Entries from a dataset
━━━━━━━━━━━━━━━━

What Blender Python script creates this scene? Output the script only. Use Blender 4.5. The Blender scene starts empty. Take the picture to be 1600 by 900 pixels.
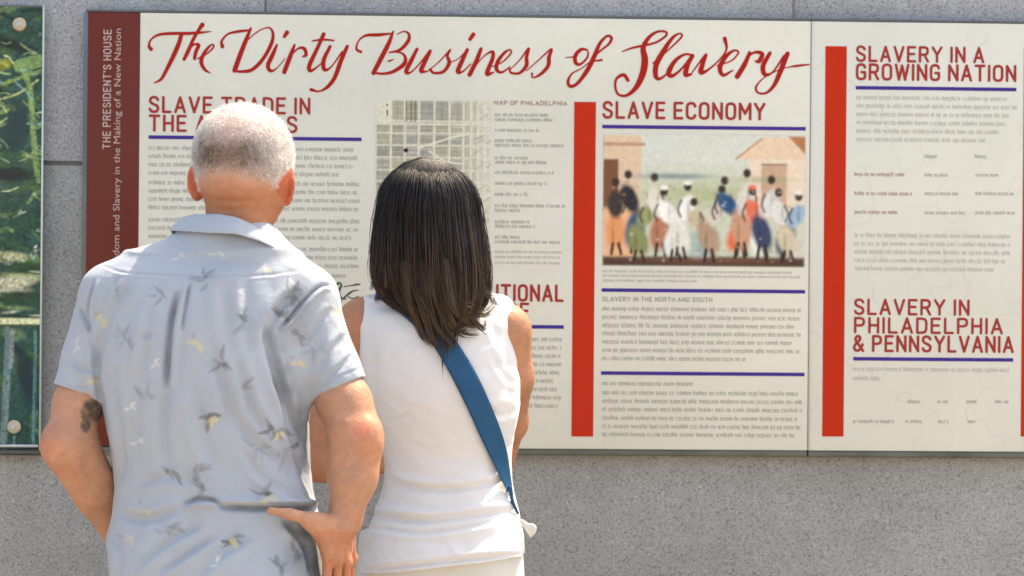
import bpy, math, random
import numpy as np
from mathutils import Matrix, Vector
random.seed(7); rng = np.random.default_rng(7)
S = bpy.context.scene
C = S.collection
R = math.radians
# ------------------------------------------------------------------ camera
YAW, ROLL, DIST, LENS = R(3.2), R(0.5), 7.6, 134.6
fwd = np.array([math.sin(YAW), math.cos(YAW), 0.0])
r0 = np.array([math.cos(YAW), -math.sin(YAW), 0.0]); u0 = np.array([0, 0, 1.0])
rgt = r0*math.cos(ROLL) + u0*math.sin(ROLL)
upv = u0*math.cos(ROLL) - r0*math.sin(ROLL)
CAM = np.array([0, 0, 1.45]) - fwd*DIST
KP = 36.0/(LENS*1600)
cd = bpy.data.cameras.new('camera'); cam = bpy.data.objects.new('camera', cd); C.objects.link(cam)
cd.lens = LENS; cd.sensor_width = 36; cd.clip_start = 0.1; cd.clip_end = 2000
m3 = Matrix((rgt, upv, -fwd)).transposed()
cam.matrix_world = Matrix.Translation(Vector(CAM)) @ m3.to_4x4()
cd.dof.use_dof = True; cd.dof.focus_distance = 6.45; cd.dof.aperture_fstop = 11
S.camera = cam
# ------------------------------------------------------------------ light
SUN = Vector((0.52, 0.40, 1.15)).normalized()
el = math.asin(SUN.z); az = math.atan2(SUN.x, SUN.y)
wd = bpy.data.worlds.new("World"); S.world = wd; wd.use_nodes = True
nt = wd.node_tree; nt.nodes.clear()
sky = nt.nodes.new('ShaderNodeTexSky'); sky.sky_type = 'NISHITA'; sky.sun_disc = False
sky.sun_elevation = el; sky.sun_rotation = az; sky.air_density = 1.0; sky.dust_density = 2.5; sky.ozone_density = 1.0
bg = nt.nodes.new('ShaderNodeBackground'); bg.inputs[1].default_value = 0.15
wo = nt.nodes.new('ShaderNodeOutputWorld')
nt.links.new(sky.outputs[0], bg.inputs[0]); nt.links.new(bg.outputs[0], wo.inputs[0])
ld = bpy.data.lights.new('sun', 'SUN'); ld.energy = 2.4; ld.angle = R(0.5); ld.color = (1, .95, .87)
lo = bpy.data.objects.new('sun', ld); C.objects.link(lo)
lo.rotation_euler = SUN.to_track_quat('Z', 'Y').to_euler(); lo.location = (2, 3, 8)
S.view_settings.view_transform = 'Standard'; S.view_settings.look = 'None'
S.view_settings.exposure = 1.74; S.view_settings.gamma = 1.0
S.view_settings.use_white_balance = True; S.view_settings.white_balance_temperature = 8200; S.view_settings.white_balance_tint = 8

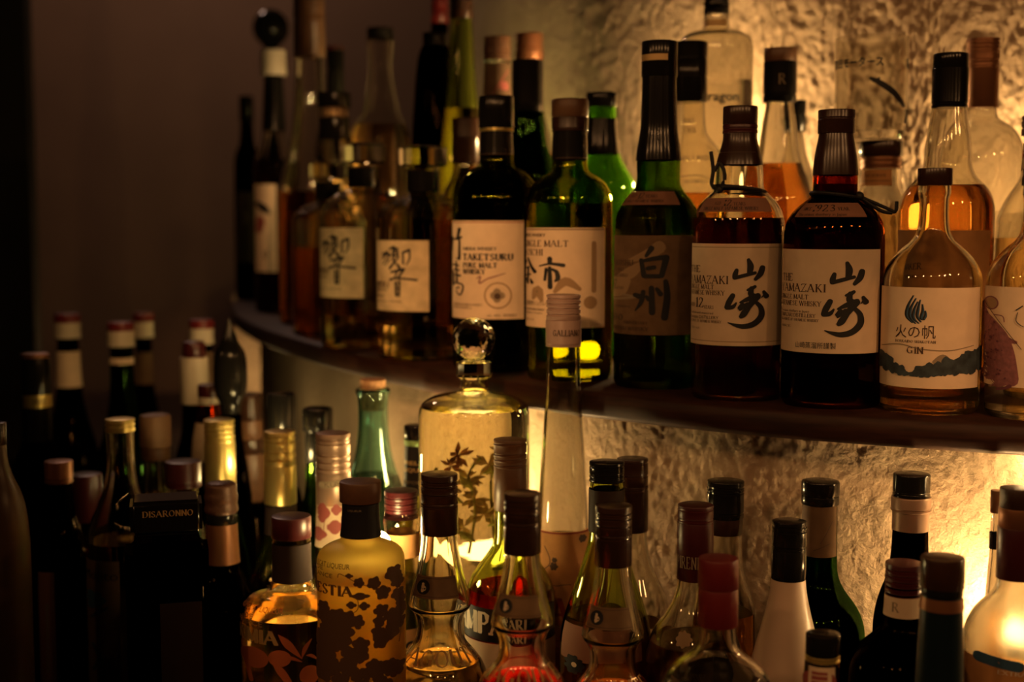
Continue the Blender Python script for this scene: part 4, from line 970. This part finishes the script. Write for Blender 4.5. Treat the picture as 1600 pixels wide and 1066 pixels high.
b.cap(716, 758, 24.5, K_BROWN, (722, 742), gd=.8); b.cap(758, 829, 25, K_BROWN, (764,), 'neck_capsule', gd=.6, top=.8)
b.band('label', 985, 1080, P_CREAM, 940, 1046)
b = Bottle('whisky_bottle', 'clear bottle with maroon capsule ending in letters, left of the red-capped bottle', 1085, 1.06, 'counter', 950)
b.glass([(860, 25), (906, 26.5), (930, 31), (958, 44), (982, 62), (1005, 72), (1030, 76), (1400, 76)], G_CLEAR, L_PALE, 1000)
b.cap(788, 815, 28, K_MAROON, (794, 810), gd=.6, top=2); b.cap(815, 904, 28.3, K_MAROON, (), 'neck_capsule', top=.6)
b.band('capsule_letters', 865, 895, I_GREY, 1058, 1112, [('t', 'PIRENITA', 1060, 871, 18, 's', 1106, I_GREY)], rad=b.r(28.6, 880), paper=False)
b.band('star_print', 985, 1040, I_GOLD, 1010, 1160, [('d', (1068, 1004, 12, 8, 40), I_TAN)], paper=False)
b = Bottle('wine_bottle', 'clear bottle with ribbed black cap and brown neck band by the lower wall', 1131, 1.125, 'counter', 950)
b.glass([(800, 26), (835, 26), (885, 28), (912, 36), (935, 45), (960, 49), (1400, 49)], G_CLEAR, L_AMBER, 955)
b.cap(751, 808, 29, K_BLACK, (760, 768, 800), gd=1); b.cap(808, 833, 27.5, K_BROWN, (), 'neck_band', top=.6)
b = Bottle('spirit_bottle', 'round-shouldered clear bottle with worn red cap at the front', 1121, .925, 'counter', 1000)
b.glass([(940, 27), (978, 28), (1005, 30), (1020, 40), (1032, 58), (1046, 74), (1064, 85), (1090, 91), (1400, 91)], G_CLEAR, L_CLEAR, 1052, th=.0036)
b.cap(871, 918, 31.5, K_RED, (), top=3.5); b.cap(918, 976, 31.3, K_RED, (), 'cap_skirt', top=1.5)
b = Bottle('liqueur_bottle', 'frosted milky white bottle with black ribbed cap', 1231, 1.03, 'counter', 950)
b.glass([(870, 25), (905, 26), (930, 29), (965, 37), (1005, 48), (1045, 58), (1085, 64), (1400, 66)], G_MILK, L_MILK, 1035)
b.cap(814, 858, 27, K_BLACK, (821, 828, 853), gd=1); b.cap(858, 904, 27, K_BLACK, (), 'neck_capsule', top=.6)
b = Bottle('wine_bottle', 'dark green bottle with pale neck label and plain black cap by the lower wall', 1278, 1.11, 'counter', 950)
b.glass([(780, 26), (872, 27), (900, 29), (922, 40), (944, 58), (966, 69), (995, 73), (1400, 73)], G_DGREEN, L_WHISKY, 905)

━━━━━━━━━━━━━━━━

--- Work to complete ---
Return every line of the records exactly as given, pictures excluded.

--- Task answer ---
What Blender Python script creates this scene? Output the script only. Use Blender 4.5. The Blender scene starts empty. Take the picture to be 1600 by 900 pixels.
import bpy, math, random
import numpy as np
from mathutils import Matrix, Vector
random.seed(7); rng = np.random.default_rng(7)
S = bpy.context.scene
C = S.collection
R = math.radians
# ------------------------------------------------------------------ camera
YAW, ROLL, DIST, LENS = R(3.2), R(0.5), 7.6, 134.6
fwd = np.array([math.sin(YAW), math.cos(YAW), 0.0])
r0 = np.array([math.cos(YAW), -math.sin(YAW), 0.0]); u0 = np.array([0, 0, 1.0])
rgt = r0*math.cos(ROLL) + u0*math.sin(ROLL)
upv = u0*math.cos(ROLL) - r0*math.sin(ROLL)
CAM = np.array([0, 0, 1.45]) - fwd*DIST
KP = 36.0/(LENS*1600)
cd = bpy.data.cameras.new('camera'); cam = bpy.data.objects.new('camera', cd); C.objects.link(cam)
cd.lens = LENS; cd.sensor_width = 36; cd.clip_start = 0.1; cd.clip_end = 2000
m3 = Matrix((rgt, upv, -fwd)).transposed()
cam.matrix_world = Matrix.Translation(Vector(CAM)) @ m3.to_4x4()
cd.dof.use_dof = True; cd.dof.focus_distance = 6.45; cd.dof.aperture_fstop = 11
S.camera = cam
# ------------------------------------------------------------------ light
SUN = Vector((0.52, 0.40, 1.15)).normalized()
el = math.asin(SUN.z); az = math.atan2(SUN.x, SUN.y)
wd = bpy.data.worlds.new("World"); S.world = wd; wd.use_nodes = True
nt = wd.node_tree; nt.nodes.clear()
sky = nt.nodes.new('ShaderNodeTexSky'); sky.sky_type = 'NISHITA'; sky.sun_disc = False
sky.sun_elevation = el; sky.sun_rotation = az; sky.air_density = 1.0; sky.dust_density = 2.5; sky.ozone_density = 1.0
bg = nt.nodes.new('ShaderNodeBackground'); bg.inputs[1].default_value = 0.15
wo = nt.nodes.new('ShaderNodeOutputWorld')
nt.links.new(sky.outputs[0], bg.inputs[0]); nt.links.new(bg.outputs[0], wo.inputs[0])
ld = bpy.data.lights.new('sun', 'SUN'); ld.energy = 2.4; ld.angle = R(0.5); ld.color = (1, .95, .87)
lo = bpy.data.objects.new('sun', ld); C.objects.link(lo)
lo.rotation_euler = SUN.to_track_quat('Z', 'Y').to_euler(); lo.location = (2, 3, 8)
S.view_settings.view_transform = 'Standard'; S.view_settings.look = 'None'
S.view_settings.exposure = 1.74; S.view_settings.gamma = 1.0
S.view_settings.use_white_balance = True; S.view_settings.white_balance_temperature = 8200; S.view_settings.white_balance_tint = 8

Continue the Blender Python script for this scene: part 4, from line 970. This part finishes the script. Write for Blender 4.5. Treat the picture as 1600 pixels wide and 1066 pixels high.
b.cap(716, 758, 24.5, K_BROWN, (722, 742), gd=.8); b.cap(758, 829, 25, K_BROWN, (764,), 'neck_capsule', gd=.6, top=.8)
b.band('label', 985, 1080, P_CREAM, 940, 1046)
b = Bottle('whisky_bottle', 'clear bottle with maroon capsule ending in letters, left of the red-capped bottle', 1085, 1.06, 'counter', 950)
b.glass([(860, 25), (906, 26.5), (930, 31), (958, 44), (982, 62), (1005, 72), (1030, 76), (1400, 76)], G_CLEAR, L_PALE, 1000)
b.cap(788, 815, 28, K_MAROON, (794, 810), gd=.6, top=2); b.cap(815, 904, 28.3, K_MAROON, (), 'neck_capsule', top=.6)
b.band('capsule_letters', 865, 895, I_GREY, 1058, 1112, [('t', 'PIRENITA', 1060, 871, 18, 's', 1106, I_GREY)], rad=b.r(28.6, 880), paper=False)
b.band('star_print', 985, 1040, I_GOLD, 1010, 1160, [('d', (1068, 1004, 12, 8, 40), I_TAN)], paper=False)
b = Bottle('wine_bottle', 'clear bottle with ribbed black cap and brown neck band by the lower wall', 1131, 1.125, 'counter', 950)
b.glass([(800, 26), (835, 26), (885, 28), (912, 36), (935, 45), (960, 49), (1400, 49)], G_CLEAR, L_AMBER, 955)
b.cap(751, 808, 29, K_BLACK, (760, 768, 800), gd=1); b.cap(808, 833, 27.5, K_BROWN, (), 'neck_band', top=.6)
b = Bottle('spirit_bottle', 'round-shouldered clear bottle with worn red cap at the front', 1121, .925, 'counter', 1000)
b.glass([(940, 27), (978, 28), (1005, 30), (1020, 40), (1032, 58), (1046, 74), (1064, 85), (1090, 91), (1400, 91)], G_CLEAR, L_CLEAR, 1052, th=.0036)
b.cap(871, 918, 31.5, K_RED, (), top=3.5); b.cap(918, 976, 31.3, K_RED, (), 'cap_skirt', top=1.5)
b = Bottle('liqueur_bottle', 'frosted milky white bottle with black ribbed cap', 1231, 1.03, 'counter', 950)
b.glass([(870, 25), (905, 26), (930, 29), (965, 37), (1005, 48), (1045, 58), (1085, 64), (1400, 66)], G_MILK, L_MILK, 1035)
b.cap(814, 858, 27, K_BLACK, (821, 828, 853), gd=1); b.cap(858, 904, 27, K_BLACK, (), 'neck_capsule', top=.6)
b = Bottle('wine_bottle', 'dark green bottle with pale neck label and plain black cap by the lower wall', 1278, 1.11, 'counter', 950)
b.glass([(780, 26), (872, 27), (900, 29), (922, 40), (944, 58), (966, 69), (995, 73), (1400, 73)], G_DGREEN, L_WHISKY, 905)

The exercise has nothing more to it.